Chlopcy Rometowcy - Forum Romeciarzy!

Pełna wersja: Motorynka nie gaśnie
Aktualnie przeglądasz uproszczoną wersję forum. Kliknij tutaj, by zobaczyć wersję z pełnym formatowaniem.
Witam. Nie mogę zgasić mojej motorynki stacyjką . Musze ją gasić wyciągając fajkę . Co może być przyczyną , jeśli nie mogę jej " Normalnie " zgasić stacyjką ?
kabelek od cewki ci się urwał bądź wypiął się kabel w stacyjce
Ewentualnie stacyjka wyrobiona. Może być też brak masy albo zaśniedziałe przewody czy coś, musisz sprawdzać metodą prób i błędów.
Sprawdzałem wszystko, Stacyjka nie jest wyrobiona, kable nie zasiedziale, kabelek sie nie wypial oraz nie urwal nigdzie , masa też jest
Sprawdź stacyjkę czy ma przejście miernikiem, wizualne sprawdzenie to pierwszy krok, jak nic nie stwierdziłeś to przejdź dalej. Zacznij od stacyjki czy ma przejścia, sprawdź wszystkie połączenia tak jak koledzy wyżej ci pisali, gdzieś musisz mieć przerwę. Pozdrawiam
(25-02-2017 23:53:26)Protektor napisał(a): [ -> ]Witam. Nie mogę zgasić mojej motorynki stacyjką . Musze ją gasić wyciągając fajkę . Co może być przyczyną , jeśli nie mogę jej " Normalnie " zgasić stacyjką ?

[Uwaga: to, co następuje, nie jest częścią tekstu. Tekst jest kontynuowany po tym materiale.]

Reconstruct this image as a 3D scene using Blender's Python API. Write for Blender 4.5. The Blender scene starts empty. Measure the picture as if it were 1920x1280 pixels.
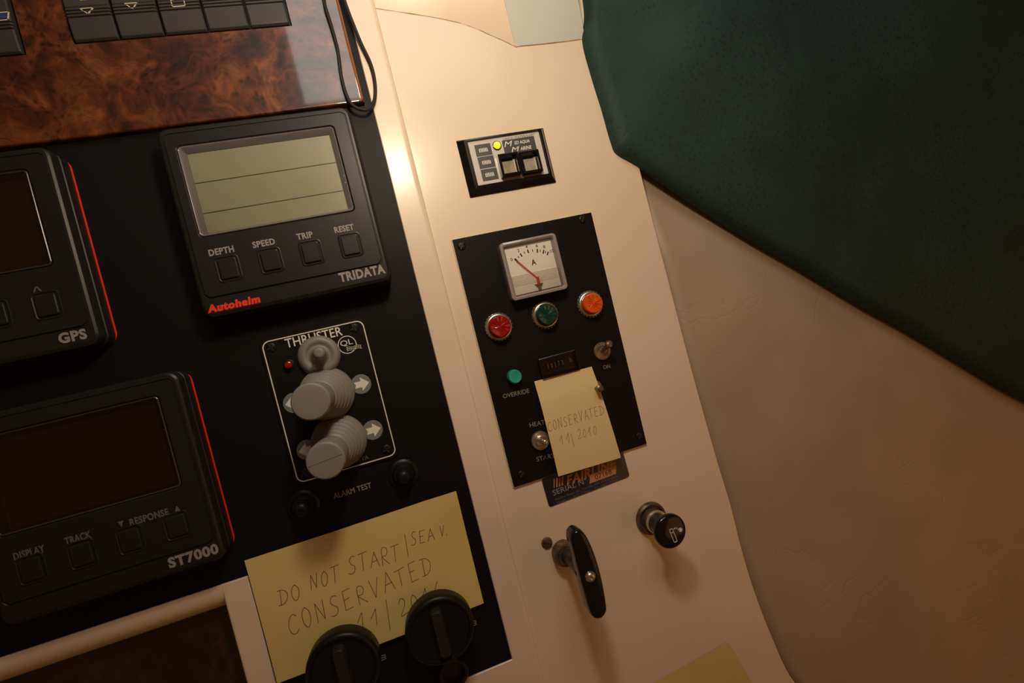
import bpy, bmesh, math, random
from mathutils import Vector, Matrix
random.seed(4)
SC = bpy.context.scene
COL = SC.collection
MM = 0.001

# ---------------------------------------------------------------- camera, lights, exposure
# Millimetre frame of the dashboard: x to the right, y up the dash, z out of the dash. Camera 380 mm above.
CM = ((0.94089874, 0.2401852, -0.23878991), (-0.24053261, 0.97023316, 0.02813694), (0.23843996, 0.03096275, 0.97066353))
CF, CH = 934.48, 380.0
cam_d = bpy.data.cameras.new('camera')
cam = bpy.data.objects.new('camera', cam_d)
COL.objects.link(cam)
cam_d.sensor_width = 36
cam_d.lens = 36 * CF / 1920
cam_d.clip_start = 0.01
cam_d.clip_end = 20
_w = [Vector((r[0], -r[1], -r[2])) for r in CM]
_m = Matrix((_w[0], -_w[1], -_w[2])).transposed().to_4x4()
_m.translation = Vector((0, 0, CH * MM))
cam.matrix_world = _m
SC.camera = cam

def area(name, loc, target, w, h, power, col, shape='RECTANGLE'):
    d = bpy.data.lights.new(name, 'AREA')
    d.shape = shape
    d.size = w
    d.size_y = h
    d.energy = power
    d.color = col
    o = bpy.data.objects.new(name, d)
    COL.objects.link(o)
    o.location = Vector(loc) * MM
    o.rotation_euler = (Vector(target) * MM - o.location).to_track_quat('-Z', 'Y').to_euler()
    return o

sd = bpy.data.lights.new('cabin_lamp', 'SPOT')
sd.energy = 2.15
sd.color = (1.0, 0.79, 0.55)
sd.shadow_soft_size = 0.024
sd.spot_size = math.radians(165)
sd.spot_blend = 0.7
so = bpy.data.objects.new('cabin_lamp', sd)
COL.objects.link(so)
so.location = Vector((62, 222, 245)) * MM
so.rotation_euler = (Vector((75, 120, 0)) * MM - so.location).to_track_quat('-Z', 'Y').to_euler()
area('windscreen_daylight', (165, 720, 600), (165, 640, 0), 0.40, 0.44, 2.1, (1.0, 0.98, 0.90))
area('added_warm_fill', (640, -300, 520), (240, -230, 0), 0.55, 0.55, 0.52, (1.0, 0.45, 0.14))  # unseen fill light, added to warm and brighten the lower right; no actual lamp
wd = bpy.data.worlds.new('cabin_world')
SC.world = wd
wd.use_nodes = True
wd.node_tree.nodes['Background'].inputs[0].default_value = (1.0, 0.45, 0.16, 1)
wd.node_tree.nodes['Background'].inputs[1].default_value = 0.08
SC.view_settings.view_transform = 'Standard'
SC.view_settings.look = 'None'
SC.view_settings.exposure = 0.0
SC.view_settings.gamma = 1.0
SC.view_settings.use_curve_mapping = False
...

rozkręć lampę i użyj siuwaksu typu kontakt psiknij dokładnie na całą stacyjkę i będzie ok ja miałem to samo w ogarze Wink trzymaj się
(10-03-2017 21:47:49)ogar205wpr napisał(a): [ -> ][ użyj siuwaksu

co to ten magiczny "siuwaks"
(26-02-2017 14:53:57)Protektor napisał(a): [ -> ]Sprawdzałem wszystko, Stacyjka nie jest wyrobiona, kable nie zasiedziale, kabelek sie nie wypial oraz nie urwal nigdzie , masa też jest

A pod deklem parzyłeś do zapłonu ?
Miernik elektroniczny do ręki, przestawiony na mierzenie oporu i ognia. To samo miałem po wywrotce. Znajoma żony o 2 wnocy, w szpilkach przy ponad 3 promilach lekko postanowiła się przejechać... rano niby wszystko ok...a motorynka nie gasła sama.

Z miernikiem doszedłem, kabel się rozpiął przy tej gumowej wsuwce na deklu.